The Christian, on the basis of divine revelation, is a convinced cultural optimist. He believes that God “desires all men to be saved and to come to the knowledge of the truth” (1 Tim. 2:4) and that God’s ultimate purpose for creation is redemption and restoration in Christ. The ruin of God’s image in man is already in process of restoration by the Holy Spirit in the hearts of twiceborn men.
And we all, with unveiled face, beholding the glory of the Lord, are being changed into his likeness from one degree of glory to another; for this comes from the Lord who is the Spirit [2 Cor. 3:18].
More than this, the Christian is assured that this divine restoration will stop at nothing less than the complete transformation of his body into the likeness of Christ’s glorious body.
[He] will change our lowly body to be like his glorious body, by the power which enables him even to subject all things to himself [Phil. 3:21].
And finally the believer is promised a fully restored environment, the redemption of all nature.
For the creation waits with eager longing for the revealing of the sons of God; for the creation was subjected to futility, not of its own will but by the will of him who subjected it in hope; because the creation itself will be set free from its bondage to decay and obtain the glorious liberty of the children of God [Rom. 8:19–21].
In the light of all this, the Christian’s cultural stance is characterized by faith and hope. He lives his present life in the light of the comprehensive and pervasive nature of God’s redemptive plan for creation. He rejects all ascetic withdrawal from the world, he scorns a convenient sacred-secular dualism, and he seeks to bring all of life under Christ’s lordship, realizing that for him all things are his and he is Christ’s.
In the believer’s heart, that mysterious center of his being, God is transforming the defaced image of the first Adam into the image of Christ, the second Adam. As a member of the new humanity, Christ’s man begins to fulfill, though partially and imperfectly, the original cultural mandate given the first Adam.

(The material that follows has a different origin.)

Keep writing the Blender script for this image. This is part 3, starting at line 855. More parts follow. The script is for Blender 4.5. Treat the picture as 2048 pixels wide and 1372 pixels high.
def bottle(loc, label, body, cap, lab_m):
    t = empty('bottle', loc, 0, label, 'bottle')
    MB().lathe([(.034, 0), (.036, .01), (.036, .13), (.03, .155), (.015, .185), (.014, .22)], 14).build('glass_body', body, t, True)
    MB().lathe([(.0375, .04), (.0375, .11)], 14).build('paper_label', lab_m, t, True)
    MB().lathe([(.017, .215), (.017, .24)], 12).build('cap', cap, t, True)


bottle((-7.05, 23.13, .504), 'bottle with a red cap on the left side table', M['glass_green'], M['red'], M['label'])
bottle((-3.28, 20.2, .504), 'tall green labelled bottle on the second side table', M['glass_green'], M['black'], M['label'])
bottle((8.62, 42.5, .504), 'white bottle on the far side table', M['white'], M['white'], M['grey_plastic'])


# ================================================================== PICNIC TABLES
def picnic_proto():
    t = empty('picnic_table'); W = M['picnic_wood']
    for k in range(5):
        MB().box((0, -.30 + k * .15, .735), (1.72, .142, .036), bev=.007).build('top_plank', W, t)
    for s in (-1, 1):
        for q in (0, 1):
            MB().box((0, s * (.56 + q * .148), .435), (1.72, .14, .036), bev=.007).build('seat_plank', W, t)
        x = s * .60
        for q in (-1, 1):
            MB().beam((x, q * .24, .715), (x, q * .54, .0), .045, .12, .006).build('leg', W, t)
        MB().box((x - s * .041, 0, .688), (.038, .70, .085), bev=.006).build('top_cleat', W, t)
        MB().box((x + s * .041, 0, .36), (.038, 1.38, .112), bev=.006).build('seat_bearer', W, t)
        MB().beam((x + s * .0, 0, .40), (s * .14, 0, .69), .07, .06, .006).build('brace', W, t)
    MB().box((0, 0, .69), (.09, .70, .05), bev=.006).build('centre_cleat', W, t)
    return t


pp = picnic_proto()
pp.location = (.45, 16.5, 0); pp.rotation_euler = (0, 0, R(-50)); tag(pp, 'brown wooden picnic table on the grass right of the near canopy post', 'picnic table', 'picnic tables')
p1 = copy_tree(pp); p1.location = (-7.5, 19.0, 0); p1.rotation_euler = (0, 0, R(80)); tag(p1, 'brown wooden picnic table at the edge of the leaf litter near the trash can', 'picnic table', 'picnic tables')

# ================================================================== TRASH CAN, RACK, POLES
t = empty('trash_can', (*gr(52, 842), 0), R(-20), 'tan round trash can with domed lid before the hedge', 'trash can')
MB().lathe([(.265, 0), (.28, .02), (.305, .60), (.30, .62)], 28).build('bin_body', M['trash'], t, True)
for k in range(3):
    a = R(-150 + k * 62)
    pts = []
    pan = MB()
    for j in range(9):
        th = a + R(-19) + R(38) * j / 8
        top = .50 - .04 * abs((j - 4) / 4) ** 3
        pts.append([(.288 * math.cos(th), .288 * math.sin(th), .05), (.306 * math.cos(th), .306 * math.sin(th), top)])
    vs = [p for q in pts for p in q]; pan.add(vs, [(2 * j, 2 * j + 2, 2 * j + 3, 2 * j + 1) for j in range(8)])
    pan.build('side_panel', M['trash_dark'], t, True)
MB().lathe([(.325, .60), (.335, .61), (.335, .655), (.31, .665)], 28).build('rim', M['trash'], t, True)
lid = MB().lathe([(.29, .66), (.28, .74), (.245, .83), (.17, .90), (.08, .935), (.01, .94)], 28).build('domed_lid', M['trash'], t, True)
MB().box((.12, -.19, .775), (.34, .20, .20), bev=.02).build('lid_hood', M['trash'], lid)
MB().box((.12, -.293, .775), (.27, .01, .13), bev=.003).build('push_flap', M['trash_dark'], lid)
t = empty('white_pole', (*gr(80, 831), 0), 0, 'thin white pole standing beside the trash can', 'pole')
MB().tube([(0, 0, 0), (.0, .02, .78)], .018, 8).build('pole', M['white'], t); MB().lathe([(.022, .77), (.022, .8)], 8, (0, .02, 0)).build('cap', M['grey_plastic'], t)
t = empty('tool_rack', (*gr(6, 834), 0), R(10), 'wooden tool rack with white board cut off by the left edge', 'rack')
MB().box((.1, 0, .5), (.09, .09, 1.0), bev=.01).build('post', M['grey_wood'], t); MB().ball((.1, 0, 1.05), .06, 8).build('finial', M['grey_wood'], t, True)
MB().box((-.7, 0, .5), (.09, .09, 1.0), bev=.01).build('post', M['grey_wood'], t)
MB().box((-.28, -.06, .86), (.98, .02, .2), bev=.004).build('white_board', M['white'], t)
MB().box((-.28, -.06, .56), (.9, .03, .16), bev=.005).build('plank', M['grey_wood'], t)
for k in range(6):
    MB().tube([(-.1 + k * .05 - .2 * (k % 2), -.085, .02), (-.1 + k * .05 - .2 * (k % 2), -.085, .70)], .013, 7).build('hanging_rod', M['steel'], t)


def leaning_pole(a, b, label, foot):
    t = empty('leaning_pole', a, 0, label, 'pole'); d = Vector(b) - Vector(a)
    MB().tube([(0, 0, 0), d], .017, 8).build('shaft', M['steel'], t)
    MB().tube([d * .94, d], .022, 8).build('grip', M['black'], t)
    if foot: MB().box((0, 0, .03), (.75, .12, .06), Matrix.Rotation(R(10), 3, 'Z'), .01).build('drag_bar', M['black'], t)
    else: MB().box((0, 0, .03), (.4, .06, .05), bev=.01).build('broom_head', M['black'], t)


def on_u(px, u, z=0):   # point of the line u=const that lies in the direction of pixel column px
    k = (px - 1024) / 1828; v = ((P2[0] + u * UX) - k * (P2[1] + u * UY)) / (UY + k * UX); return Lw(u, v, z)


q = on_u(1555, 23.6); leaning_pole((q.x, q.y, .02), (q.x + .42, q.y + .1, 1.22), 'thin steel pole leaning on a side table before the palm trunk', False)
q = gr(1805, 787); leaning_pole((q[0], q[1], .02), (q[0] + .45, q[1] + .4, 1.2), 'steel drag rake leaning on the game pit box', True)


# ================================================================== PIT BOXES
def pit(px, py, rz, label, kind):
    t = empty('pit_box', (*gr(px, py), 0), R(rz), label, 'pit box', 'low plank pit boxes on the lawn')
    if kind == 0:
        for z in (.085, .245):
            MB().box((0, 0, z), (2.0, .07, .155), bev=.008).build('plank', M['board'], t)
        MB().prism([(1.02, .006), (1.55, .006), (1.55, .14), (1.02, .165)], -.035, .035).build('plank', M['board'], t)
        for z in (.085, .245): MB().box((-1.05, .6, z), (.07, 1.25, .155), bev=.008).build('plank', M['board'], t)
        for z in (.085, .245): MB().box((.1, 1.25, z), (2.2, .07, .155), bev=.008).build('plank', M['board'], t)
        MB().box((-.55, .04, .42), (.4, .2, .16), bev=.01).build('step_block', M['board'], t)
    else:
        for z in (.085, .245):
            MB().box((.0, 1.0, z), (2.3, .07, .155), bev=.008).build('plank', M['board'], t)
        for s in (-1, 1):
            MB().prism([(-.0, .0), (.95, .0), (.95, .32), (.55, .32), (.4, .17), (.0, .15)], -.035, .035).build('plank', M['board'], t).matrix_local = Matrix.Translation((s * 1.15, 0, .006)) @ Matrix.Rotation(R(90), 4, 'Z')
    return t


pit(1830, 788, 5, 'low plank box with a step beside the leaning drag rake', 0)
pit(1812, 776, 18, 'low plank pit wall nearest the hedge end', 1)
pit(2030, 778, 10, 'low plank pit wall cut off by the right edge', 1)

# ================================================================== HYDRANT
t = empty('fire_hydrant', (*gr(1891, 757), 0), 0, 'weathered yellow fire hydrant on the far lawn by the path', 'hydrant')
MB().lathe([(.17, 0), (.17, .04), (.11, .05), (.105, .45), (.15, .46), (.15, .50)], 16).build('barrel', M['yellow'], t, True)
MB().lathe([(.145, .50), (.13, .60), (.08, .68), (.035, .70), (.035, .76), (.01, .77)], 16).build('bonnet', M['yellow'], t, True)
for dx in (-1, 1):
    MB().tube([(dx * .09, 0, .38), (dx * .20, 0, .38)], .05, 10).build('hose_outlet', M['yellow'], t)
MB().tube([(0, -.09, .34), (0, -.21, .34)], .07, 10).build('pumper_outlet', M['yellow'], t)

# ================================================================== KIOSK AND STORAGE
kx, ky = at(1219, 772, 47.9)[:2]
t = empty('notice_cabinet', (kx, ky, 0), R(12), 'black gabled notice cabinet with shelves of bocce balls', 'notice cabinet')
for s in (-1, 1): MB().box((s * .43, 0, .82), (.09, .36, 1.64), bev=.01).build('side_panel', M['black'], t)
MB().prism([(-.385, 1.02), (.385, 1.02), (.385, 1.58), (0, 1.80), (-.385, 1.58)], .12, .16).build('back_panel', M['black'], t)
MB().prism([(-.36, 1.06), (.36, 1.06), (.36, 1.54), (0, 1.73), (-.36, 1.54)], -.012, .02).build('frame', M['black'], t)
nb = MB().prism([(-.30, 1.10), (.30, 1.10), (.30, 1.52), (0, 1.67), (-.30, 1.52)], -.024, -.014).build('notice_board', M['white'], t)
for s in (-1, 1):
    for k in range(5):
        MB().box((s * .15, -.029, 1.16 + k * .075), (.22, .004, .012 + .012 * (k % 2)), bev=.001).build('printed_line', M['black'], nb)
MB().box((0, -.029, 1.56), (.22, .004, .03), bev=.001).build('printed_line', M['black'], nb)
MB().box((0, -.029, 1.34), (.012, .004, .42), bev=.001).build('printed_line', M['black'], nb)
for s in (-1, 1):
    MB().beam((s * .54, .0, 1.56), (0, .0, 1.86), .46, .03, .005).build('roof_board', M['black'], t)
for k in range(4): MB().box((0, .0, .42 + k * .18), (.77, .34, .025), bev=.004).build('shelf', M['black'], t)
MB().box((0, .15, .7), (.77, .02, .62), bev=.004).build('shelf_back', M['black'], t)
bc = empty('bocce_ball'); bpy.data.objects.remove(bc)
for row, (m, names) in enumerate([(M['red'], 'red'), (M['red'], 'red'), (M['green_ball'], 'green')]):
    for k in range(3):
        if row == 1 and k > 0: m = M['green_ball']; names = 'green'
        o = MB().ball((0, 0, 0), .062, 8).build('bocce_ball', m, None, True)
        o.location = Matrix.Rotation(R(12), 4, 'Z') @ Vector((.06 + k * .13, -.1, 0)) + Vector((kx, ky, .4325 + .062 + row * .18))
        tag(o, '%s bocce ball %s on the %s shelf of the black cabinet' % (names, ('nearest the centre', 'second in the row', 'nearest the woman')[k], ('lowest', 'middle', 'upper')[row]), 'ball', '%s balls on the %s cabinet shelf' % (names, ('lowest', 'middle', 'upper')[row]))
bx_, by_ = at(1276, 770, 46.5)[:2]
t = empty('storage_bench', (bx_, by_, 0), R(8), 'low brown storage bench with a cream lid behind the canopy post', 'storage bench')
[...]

But how should a Christian view the artistic products of a culture antithetical to Christianity? Is human culture so depraved that it reflects no truth, beauty, or goodness? The Scriptures teach that one aspect of God’s grace, sometimes called common grace, has to do with the restraint of sin, the maintenance of order, and the promotion of culture and civil righteousness in human life. Although the motivation and goal of human culture are sinful and selfish, unregenerate men are nevertheless enabled through common grace to produce works of relative truth, beauty, and goodness. God is the ultimate source of these qualities regardless of where they are found. For the Christian in the arts, the doctrine of common grace helps explain how unregenerate, even immoral men can produce artistic creations of enduring beauty and meaning. A Christian view of human culture must take seriously the antithesis between the kingdom of God and the kingdom of this world while at the same time recognizing the operation of common grace in worldly culture.

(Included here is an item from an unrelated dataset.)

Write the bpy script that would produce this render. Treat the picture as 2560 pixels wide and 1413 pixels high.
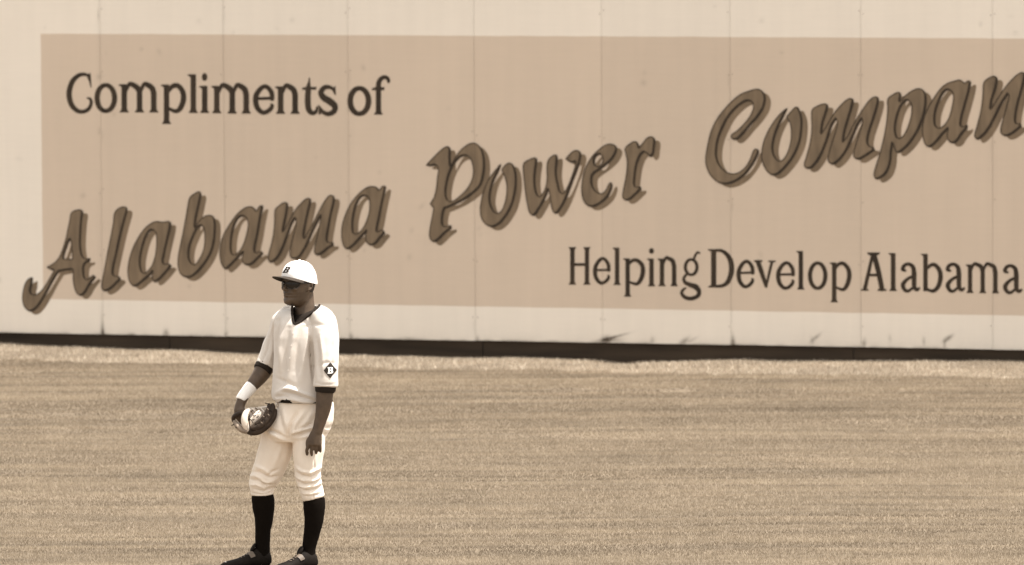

In this article I have tried to sketch the biblical and doctrinal bases for a Christian view of the arts. One of the greatest needs of contemporary evangelism is the development of a thoroughly biblical and Christian aesthetic and, in the case of the performing arts such as music, practical Christian criteria of performance.
We have only begun to bring the arts into captivity to Christ. For this profound and exciting endeavor Paul has given us a grand incentive:
Finally, brethren, whatever is true, whatever is honorable, whatever is just, whatever is pure, whatever is lovely, whatever is gracious, if there is any excellence, if there is anything worthy of praise, think about these things [Phil. 4:8].